Dalam kesimpulannya, berbagai filsuf memiliki pendapat yang berbeda-beda mengenai flexing. Namun, banyak dari mereka menyoroti bahwa fenomena ini dapat memiliki dampak sosial dan moral yang signifikan, tergantung pada cara dan tujuan penggunaannya.
Namun, pada kenyataannya, para pejabat ASN yang melakukan flexing menimbulkan banyak kritik dari masyarakat karena dianggap tidak pantas dan tidak etis bagi pejabat yang seharusnya menjadi contoh dan teladan dalam menjalankan tugasnya sebagai pelayan publik. Selain itu, tindakan flexing juga dapat mencederai martabat dan kepercayaan masyarakat terhadap pejabat negara.

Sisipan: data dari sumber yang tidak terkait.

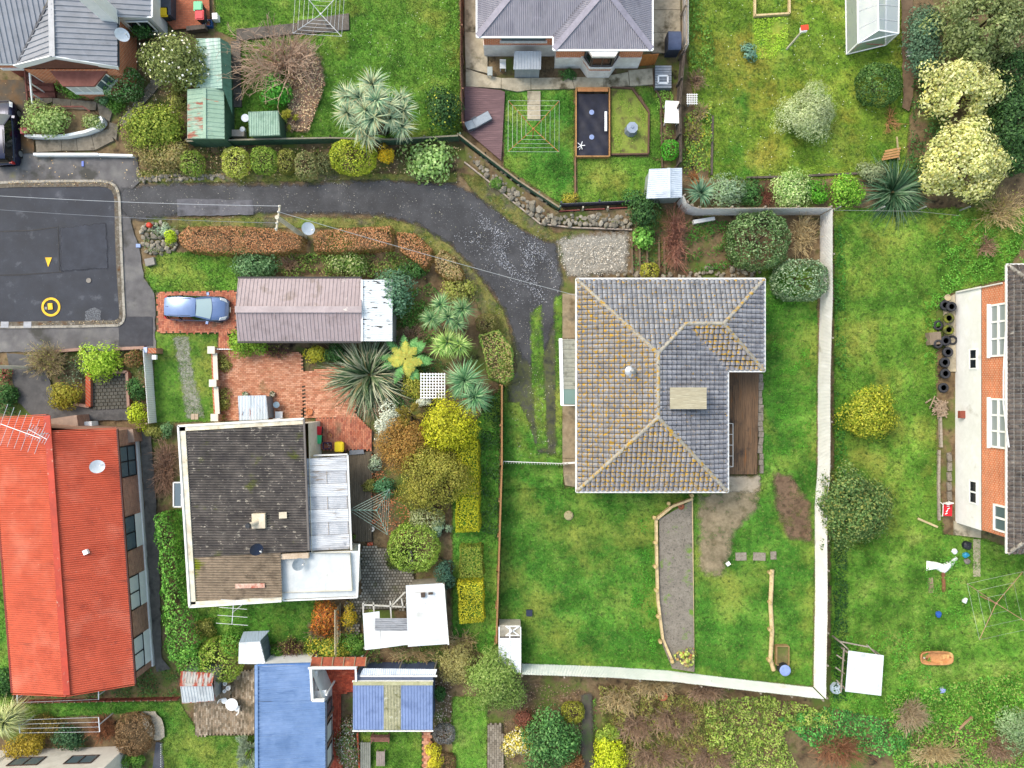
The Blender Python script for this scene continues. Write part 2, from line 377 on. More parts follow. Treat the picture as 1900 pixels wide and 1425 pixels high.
def twigs(name, label, px, py, rx, ry, h, cols, n=60, r=.02, cat='shrub', group=None, depth=3, lean=(0,0), spread=1., base=None, leafy=None):
    zc = h * .5; cx, cy = W2(px, py, zc); k = S * (H - zc) / H; rx *= k; ry *= k
    bx, by = (cx, cy) if base is None else W2(*base)
    root = thing(name, label, cat, (bx, by),0, group); b = MB(); tips = []
    def grow(p, d, L, rr, lev):
        q = p + d * L * .5 + Vector((RU(-1,1), RU(-1,1), RU(-.3,.5))) * L * .08
        e = p + d * L + Vector((0,0,-.06 * L)); b.tube([p, q, e], rr, 3, max(rr * .55,.011)); tips.append(e)
        if lev <= 0: return
        for i in range(3 if lev > 1 else 2):
            dd = (d + Vector((random.gauss(0,.5), random.gauss(0,.5), random.gauss(.05,.3)))).normalized()
            grow(p + (e - p) * RU(.35,.95), dd, L * RU(.45,.75), rr * .6, lev - 1)
    for i in range(n):
        a = random.random() * 6.283; t = math.sqrt(random.random()) * spread
        tgt = Vector((cx + rx * t * math.cos(a) + lean[0] - bx, cy + ry * t * math.sin(a) + lean[1] - by, h * RU(.55,1.)))
        p = Vector((bx + RU(-.1,.1) * rx, by + RU(-.1,.1) * ry, 0)); L = tgt.length
        grow(p, tgt.normalized(), L * (.62 if depth else 1.), max(r, .017) * RU(.7,1.6), depth - 1 if depth else -1)
    tag(b.bd('branches', mat(list(cols), island=True, rough=.85, var=.2, scale=2), root), kind='stuff')
    if leafy:
        lc, nl, ls = leafy; t = np.array([tuple(v) for v in tips]); ii = rng.choice(len(t), nl); P = t[ii] + rng.normal(size=(nl, 3)) * .12; P[:, 2] = np.maximum(P[:, 2],.05)
        V, F = leafcloud(P, np.tile([0,0,1.],(nl, 1)), ls, .6,.8); tag(npobj('foliage', V, F, 4, leafmat(lc), root), kind='stuff')
    return root
def rosettes(name, label, heads, L, cols, cat='tree', nb=85, wd=.055, base=None, h0=2.6, droop=.35, group=None, dead=True, trunk='#7d6a55', zmin=-.25):
    """spiky heads: list of (px,py,z,scale) on forked trunks"""
    cx = np.mean([W2(a, b_, z)[0] for a, b_, z, s in heads]); cy = np.mean([W2(a, b_, z)[1] for a, b_, z, s in heads])
    if base: cx, cy = W2(*base)
    root = thing(name, label, cat, (cx, cy),0, group); tb = MB(); m = leafmat(cols, .15,.5)
    for a, b_, z, s in heads:
        x, y, _ = W(a, b_, z); d = sphere_pts(int(nb * s), zmin); Ls = L * s * (.75 + .35 * rng.random(len(d)))
        P = np.array([x, y, z]) + d * .07; V, F = blades(P, d, Ls, wd * (.8 + .4 * s), droop, 3); o = npobj('leaf_head', V, F, 4, m, root); tag(o, kind='stuff'); d = sphere_pts(int(nb * .3),.45); V, F = blades(P[:1] * 0 + np.array([x, y, z + .03]) + d * .05, d, L * s * .5 * np.ones(len(d)), wd * .8,.1,2); tag(npobj('young_leaves', V, F, 4, leafmat(['#2c4a3c', '#3c5c4a', '#4f705a'],.1), root), kind='stuff')
        if z > .8:
            tb.tube([(cx + (x - cx) * .08, cy + (y - cy) * .08,0),(cx + (x - cx) * .45, cy + (y - cy) * .45, z * .5),(x, y, z - .02)],.13,7,.07)
            if dead:
                d = sphere_pts(int(nb * .3),-.95); d[:, 2] = -np.abs(d[:, 2]) * .8; d /= np.linalg.norm(d, axis=1)[:, None]
                V, F = blades(np.array([x, y, z - .15]) + d * .05, d, L * s * .7 * np.ones(len(d)), wd, .3,2)
                tag(npobj('dead_leaves', V, F, 4, leafmat(['#a08a5c', '#8a6f48','#6f5a3c'],.1), root), kind='stuff')
    if tb.v: tb.bd('trunk', mat([trunk, '#574838'], scale=7, rough=.95, bump=.5), root, smooth=True)
    return root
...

Pemerintah Indonesia telah menetapkan kode etik dan perilaku ASN yang melarang pejabat ASN dari perilaku yang tidak pantas, termasuk flexing. Pejabat ASN yang melanggar kode etik dapat dikenakan sanksi, mulai dari peringatan tertulis, penundaan kenaikan pangkat, hingga pemecatan. Dalam kesimpulannya, tindakan flexing oleh pejabat ASN di Indonesia adalah tindakan yang tidak pantas dan dapat merusak integritas dan kepercayaan publik terhadap institusi pemerintahan. Oleh sebab itu, perlu adanya pengawasan dan penegakan hukum yang ketat untuk mencegah tindakan flexing. Pejabat harus bertindak dengan integritas dan etika yang tinggi. Lalu, bagaimana menurut Anda, apakah pantas Anda untuk flexing?